One of the highly marketed goals of V3 is reduced optionality. If I hear a persuasive sales pitch enough times, I buy it.

(Dick) Well the problem that we have had to deal with occurs when the sender fails to process NACK messages (receives them and ignores them).

I believe that V3 needs to make the sender responsible for dealing with NACKs in some way. But it needs to accept them, process them and deal with them.

The responsibility for dealing with the actual problem must be subject to some operational discussion between the parties as such errors occur.

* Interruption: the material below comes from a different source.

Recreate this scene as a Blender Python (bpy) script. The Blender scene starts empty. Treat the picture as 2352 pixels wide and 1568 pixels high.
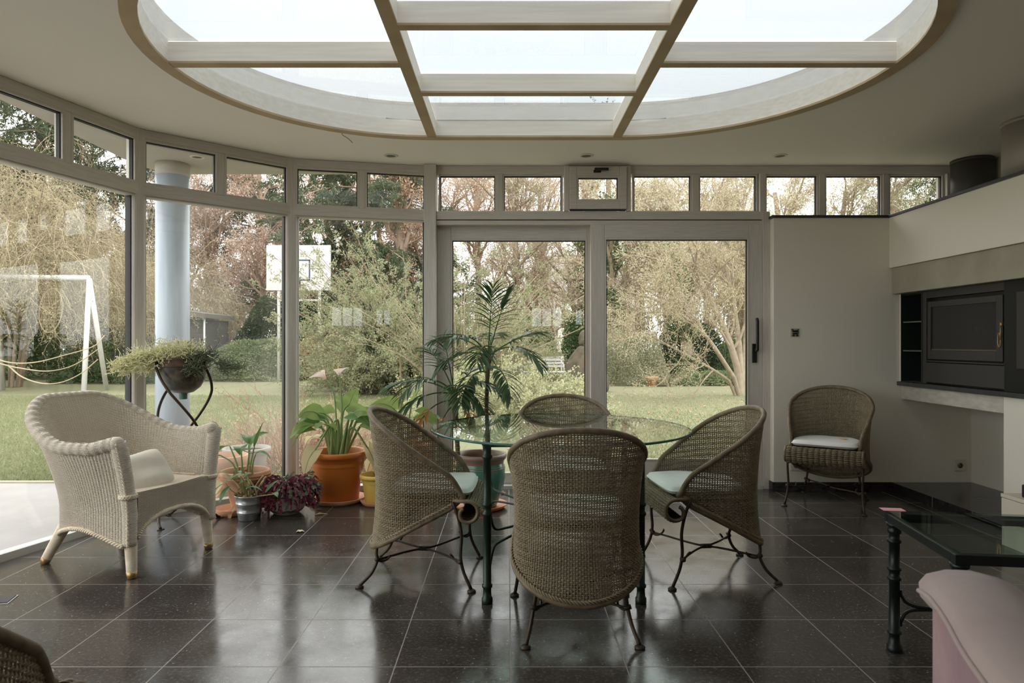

(Rene) To twist things around: suppose that they didn't have this requirement. Being the lazy programmers we all are we'll ignore all inbound NAKs (Dick's issue). Which means there's no real good usecase to send them either. Which in turn means a sender can never be sure the mesage was accepted or not, and that the receiver can't report the fact that it has detected issues. Hmm. Sounds like v2 to me
In this case we really have only 2 options: make accept NAKs mandatory accross the board for all interactions, or to do away with them entirely. There is no way inbetween these extremes for that would automatically degrade to near zero usage.
Of these 2 options we have chosen to document the "mandatory support" case; to obtain a quality of mesaging that is better than that of v2. I hope you agree that the acking business (in actual implementations) in v2 is a mess.